» **PROBLEM TO SOLVE**: Output exactly the lines from the line containing "Write the bpy" through the line containing "COL = SC.collection", inclusive, and omit any pictures.
- - - - - - -
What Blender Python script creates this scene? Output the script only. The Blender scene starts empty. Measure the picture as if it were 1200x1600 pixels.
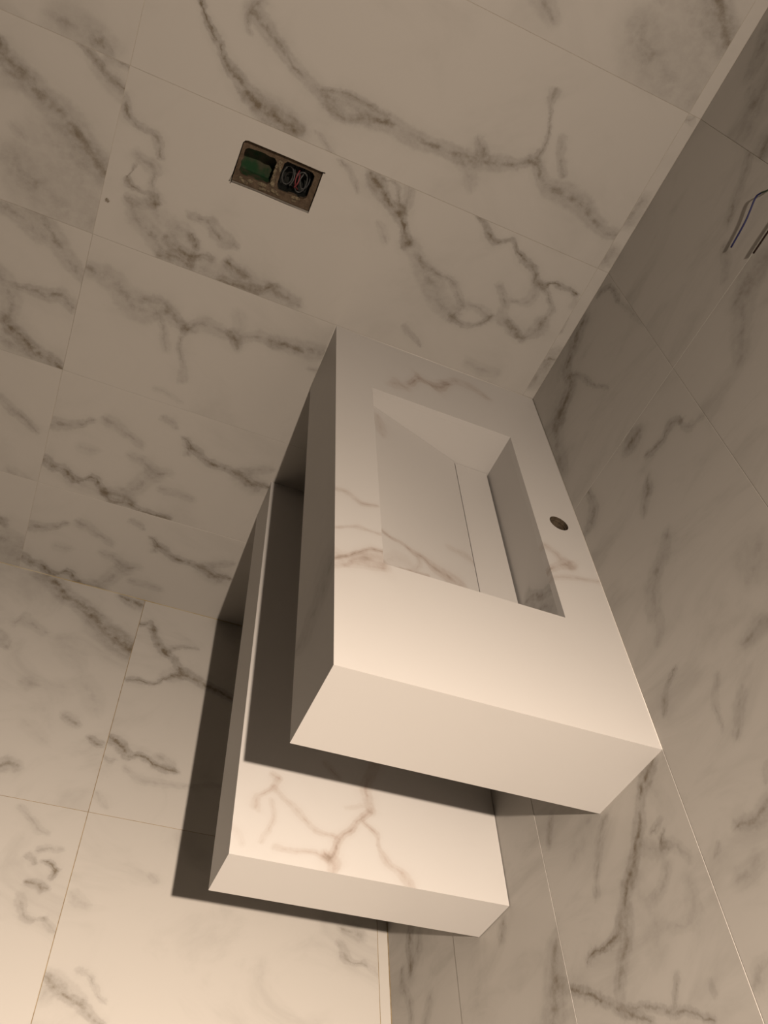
import bpy, bmesh, math, random
from mathutils import Matrix, Vector
random.seed(7)
scene = bpy.context.scene
COL = scene.collection

# ------------------------------------------------------------------ camera
cam_data = bpy.data.cameras.new('camera')
cam = bpy.data.objects.new('camera', cam_data)
COL.objects.link(cam)
cam_data.sensor_fit = 'VERTICAL'
cam_data.sensor_height = 24.0
cam_data.lens = 1305.6 / 1600.0 * 24.0
cam_data.clip_start = 0.02
R = Matrix(((0.9184198, -0.2907098, -0.2683147),
            (-0.0418165, 0.6030979, -0.7965703),
            (0.3933909, 0.7428060, 0.5417406)))
cam.matrix_world = Matrix.Translation((-0.6985, -1.5493, 1.5245)) @ R.to_4x4()
scene.camera = cam

# ------------------------------------------------------------------ world, lamp, exposure
world = bpy.data.worlds.new('world')
scene.world = world
world.use_nodes = True
bg = world.node_tree.nodes['Background']
bg.inputs['Color'].default_value = (1.0, 0.72, 0.46, 1)
bg.inputs['Strength'].default_value = 0.004

# recessed downlight: bright beam with a wide spill, given as an IES table (candela against angle)
IES_ANGLES = [0, 5, 10, 15, 20, 25, 30, 35, 40, 45, 50, 55, 60, 65, 70, 75, 80, 85, 90]
IES_CANDELA = [1060, 1050, 1020, 970, 880, 750, 580, 435, 325, 255, 215, 195, 182, 168, 155, 138, 105, 50, 0]
ies_text = bpy.data.texts.new('downlight_ies')
ies_text.write('IESNA:LM-63-2002\nTILT=NONE\n1 1000 1 %d 1 1 2 0 0 0\n1 1 10\n%s\n0\n%s\n' % (
    len(IES_ANGLES), ' '.join(str(a) for a in IES_ANGLES), ' '.join(str(c) for c in IES_CANDELA)))
sp = bpy.data.lights.new('ceiling_downlight', 'POINT')
sp.energy = 7.6
sp.color = (1.0, 0.825, 0.672)
sp.shadow_soft_size = 0.018
sp.use_nodes = True
_em = sp.node_tree.nodes['Emission']
_ies = sp.node_tree.nodes.new('ShaderNodeTexIES')
_ies.mode = 'INTERNAL'
_ies.ies = ies_text
_ies.inputs['Strength'].default_value = 1.0
sp.node_tree.links.new(_ies.outputs['Fac'], _em.inputs['Strength'])
lamp = bpy.data.objects.new('ceiling_downlight', sp)
COL.objects.link(lamp)
lamp.location = (-0.493, -1.885, 2.37)

scene.view_settings.view_transform = 'Standard'
scene.view_settings.look = 'None'
scene.view_settings.gamma = 1.0
scene.view_settings.use_curve_mapping = False
scene.view_settings.exposure = 0.0

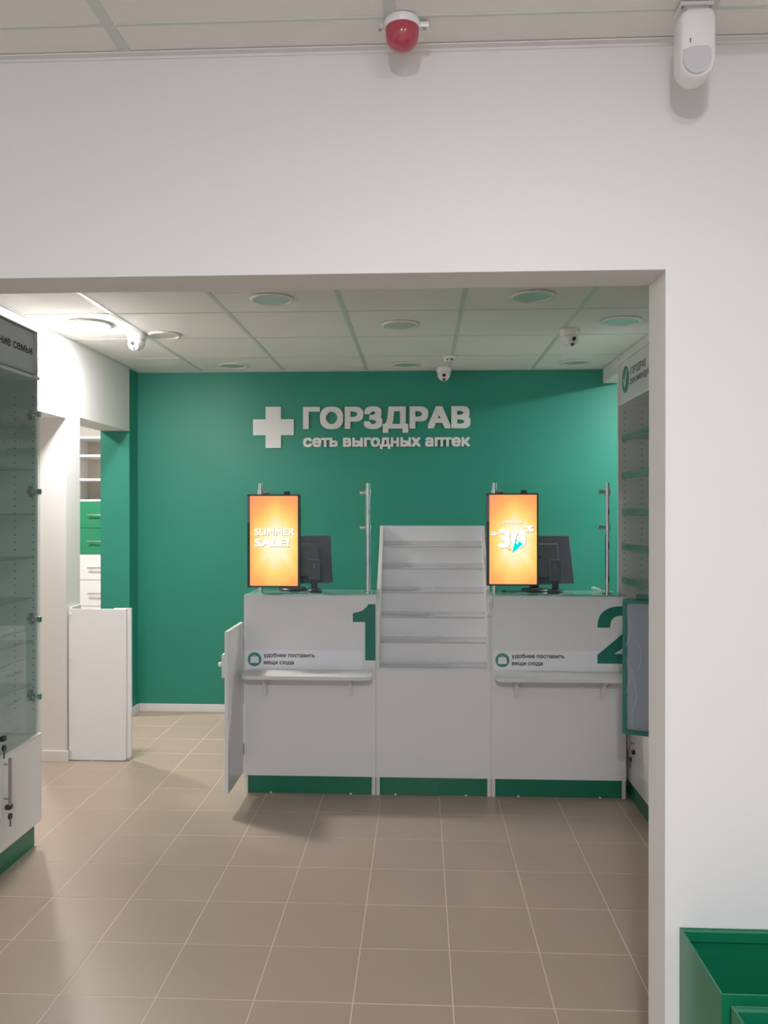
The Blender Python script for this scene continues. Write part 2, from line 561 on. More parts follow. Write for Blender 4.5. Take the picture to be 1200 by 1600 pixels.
G_OFF = 'unlit round ceiling lights of the sales room'
ceiling_light(-1.307, 5.53, 'unlit round ceiling light by the green wall, leftmost of its row', 'light', None)['group'] = G_OFF
for x, y, lab in (
    (-0.10, 5.55, 'unlit round ceiling light by the green wall left of the small camera there'),
    (1.06, 5.52, 'unlit round ceiling light by the green wall, rightmost of its row'),
    (-0.108, 4.356, 'unlit round ceiling light in mid ceiling above the middle display rack'),
    (1.07, 4.321, 'greenish unlit round ceiling light right of the right-hand dome camera'),
    (-0.711, 3.80, 'unlit round ceiling light half hidden by the beam, left of centre'),
    (0.53, 3.80, 'unlit round ceiling light half hidden by the beam, right of centre')):
    ceiling_light(x, y, lab, G_OFF)
ceiling_light(-1.475, 4.548, 'pinkish white round ceiling light beside the left dome camera', G_OFF, off='diff_warm', r=0.092)
ceiling_light(-1.80, 4.27, 'brightly glowing round ceiling light near the left wall', None, lit=lamp_mat('lamp_glow_left', (1.0, 0.97, 0.94, 1), LAMP_LEFT), r=0.12)
ceiling_light(1.90, 4.95, 'lit round ceiling light right of the dropped box', None, lit=lamp_mat('lamp_glow_right', (0.95, 1.0, 0.98, 1), LAMP_RIGHT))
em = lamp_mat('lamp_glow_entry', (1.0, 0.97, 0.955, 1), LAMP_ENTRY)
em2 = lamp_mat('lamp_glow_rear', (0.92, 0.96, 1.0, 1), LAMP_REAR)
for x, y, lab in ((0.35, 0.62, 'lit round ceiling light nearest the beam in the entry room'), (-0.14, -1.1, 'lit round ceiling light in the middle of the entry room')):
    ceiling_light(x, y, lab, 'lit ceiling lights of the entry room', lit=em if y > 0 else em2)
ceiling_light(-2.9, 5.5, 'lit round ceiling light in the store room behind the left wall', None, lit=lamp_mat('lamp_glow_store', (1.0, 0.96, 0.90, 1), LAMP_STORE))

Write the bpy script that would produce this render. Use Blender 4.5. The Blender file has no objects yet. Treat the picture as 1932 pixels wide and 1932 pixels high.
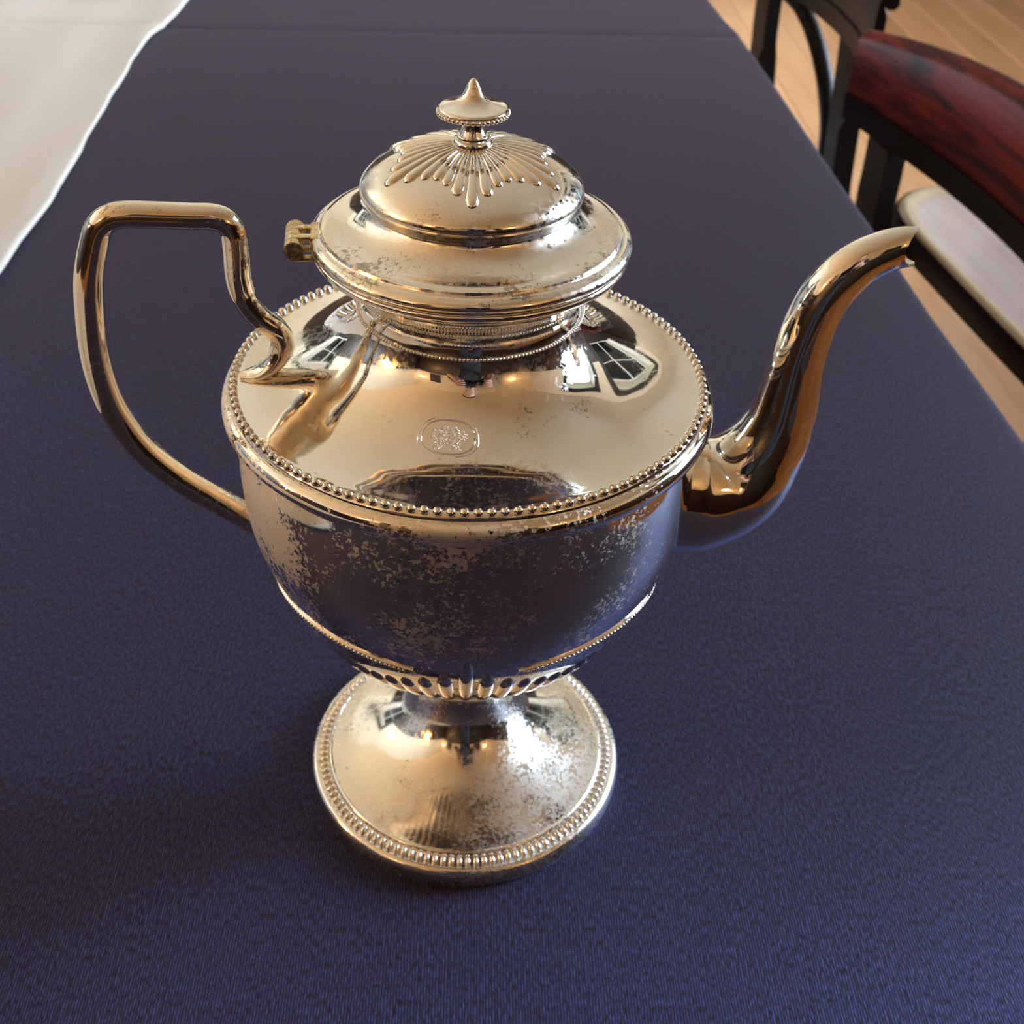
import bpy, bmesh, math, random
from mathutils import Vector, Matrix, Quaternion
random.seed(7)
PI = math.pi
SC = bpy.context.scene
COL = SC.collection

# ------------------------------------------------------------------ camera, world, exposure
CAM_POS = Vector((0.0, -0.34968, 0.41048))
FW = Vector((0.03723729, 0.78955967, -0.61254298))
RT = Vector((0.99922413, -0.02155149, 0.03296456))
UP = Vector((-0.01282627, 0.61329524, 0.7897496))
cam_d = bpy.data.cameras.new('camera')
cam_d.sensor_width = 36.0
cam_d.lens = 2224.73 / 1932.0 * 36.0
cam_d.clip_start = 0.02
cam_d.dof.use_dof = True
cam_d.dof.focus_distance = 0.325
cam_d.dof.aperture_fstop = 27.0
cam = bpy.data.objects.new('camera', cam_d)
COL.objects.link(cam)
cam.matrix_world = Matrix(((RT.x, UP.x, -FW.x, CAM_POS.x), (RT.y, UP.y, -FW.y, CAM_POS.y), (RT.z, UP.z, -FW.z, CAM_POS.z), (0, 0, 0, 1)))
SC.camera = cam

SC.view_settings.view_transform = 'Standard'
SC.view_settings.look = 'None'
SC.view_settings.gamma = 1.0
SC.view_settings.use_curve_mapping = False
SC.view_settings.exposure = -0.16
SC.cycles.use_denoising = True
SC.cycles.max_bounces = 12
SC.cycles.diffuse_bounces = 5
SC.cycles.glossy_bounces = 8
SC.cycles.transparent_max_bounces = 12
SC.cycles.sample_clamp_indirect = 8.0
SC.cycles.caustics_reflective = False
SC.cycles.caustics_refractive = False

world = bpy.data.worlds.new('overcast_sky')
SC.world = world
world.use_nodes = True
wn = world.node_tree
wbg = wn.nodes['Background']
wtc = wn.nodes.new('ShaderNodeTexCoord')
wsep = wn.nodes.new('ShaderNodeSeparateXYZ')
wramp = wn.nodes.new('ShaderNodeValToRGB')
wn.links.new(wtc.outputs['Generated'], wsep.inputs[0])
wn.links.new(wsep.outputs['Z'], wramp.inputs[0])
wramp.color_ramp.elements[0].position = 0.0
wramp.color_ramp.elements[0].color = (0.80, 0.90, 1.0, 1)
wramp.color_ramp.elements[1].position = 0.7
wramp.color_ramp.elements[1].color = (0.50, 0.70, 1.0, 1)
wn.links.new(wramp.outputs[0], wbg.inputs['Color'])
wbg.inputs['Strength'].default_value = 60.0

# room extents (table top is z = 0)
ZF, ZC = -0.75, 2.35
XL, XR, YF, YB = -2.6, 2.4, -2.4, 5.6
WIN = [(0.25, 1.45, 0.22, 1.95), (2.25, 4.9, 0.0, 1.95)]      # openings in the right wall: y0, y1, z0, z1
WIN_FILL = (2.7, 4.5, 0.05, 1.62)                                  # added opening in the left wall, brightens the floor on the right
WALL_T = 0.42
for (y0, y1, z0, z1) in WIN:
    ld = bpy.data.lights.new('sky_portal', 'AREA')
    ld.shape = 'RECTANGLE'
    ld.size = z1 - z0
    ld.size_y = y1 - y0
    ld.cycles.is_portal = True
    lo = bpy.data.objects.new('sky_portal', ld)
    lo.location = (XR + WALL_T + 0.02, (y0 + y1) / 2, (z0 + z1) / 2)
    lo.rotation_euler = (0, PI / 2, 0)
    COL.objects.link(lo)

ld = bpy.data.lights.new('sky_portal', 'AREA')
ld.shape = 'RECTANGLE'
ld.size = WIN_FILL[3] - WIN_FILL[2]
ld.size_y = WIN_FILL[1] - WIN_FILL[0]
ld.cycles.is_portal = True
lo = bpy.data.objects.new('sky_portal', ld)
lo.location = (XL - WALL_T - 0.02, (WIN_FILL[0] + WIN_FILL[1]) / 2, (WIN_FILL[2] + WIN_FILL[3]) / 2)
lo.rotation_euler = (0, -PI / 2, 0)
COL.objects.link(lo)

# ------------------------------------------------------------------ materials
def mat(name):
    m = bpy.data.materials.new(name)
    m.use_nodes = True
    nt = m.node_tree
    return m, nt, nt.nodes['Principled BSDF']

def node(nt, typ, **kw):
    n = nt.nodes.new(typ)
    for k, v in kw.items():
        setattr(n, k, v)
    return n

def link(nt, a, b):
    nt.links.new(a, b)

def coords(nt, scale=(1, 1, 1), rot=(0, 0, 0)):
    tc = node(nt, 'ShaderNodeTexCoord')
    mp = node(nt, 'ShaderNodeMapping')
    mp.inputs['Scale'].default_value = scale
    mp.inputs['Rotation'].default_value = rot
    link(nt, tc.outputs['Object'], mp.inputs['Vector'])
    return mp.outputs['Vector']

def noise(nt, vec, scale, detail=4.0, rough=0.55, dist=0.0):
    n = node(nt, 'ShaderNodeTexNoise')
    n.inputs['Scale'].default_value = scale
    n.inputs['Detail'].default_value = detail
    n.inputs['Roughness'].default_value = rough
    n.inputs['Distortion'].default_value = dist
    link(nt, vec, n.inputs['Vector'])
    return n.outputs['Fac']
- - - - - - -
» **TASK ANSWER**:
Write the bpy script that would produce this render. Use Blender 4.5. The Blender file has no objects yet. Treat the picture as 1932 pixels wide and 1932 pixels high.
import bpy, bmesh, math, random
from mathutils import Vector, Matrix, Quaternion
random.seed(7)
PI = math.pi
SC = bpy.context.scene
COL = SC.collection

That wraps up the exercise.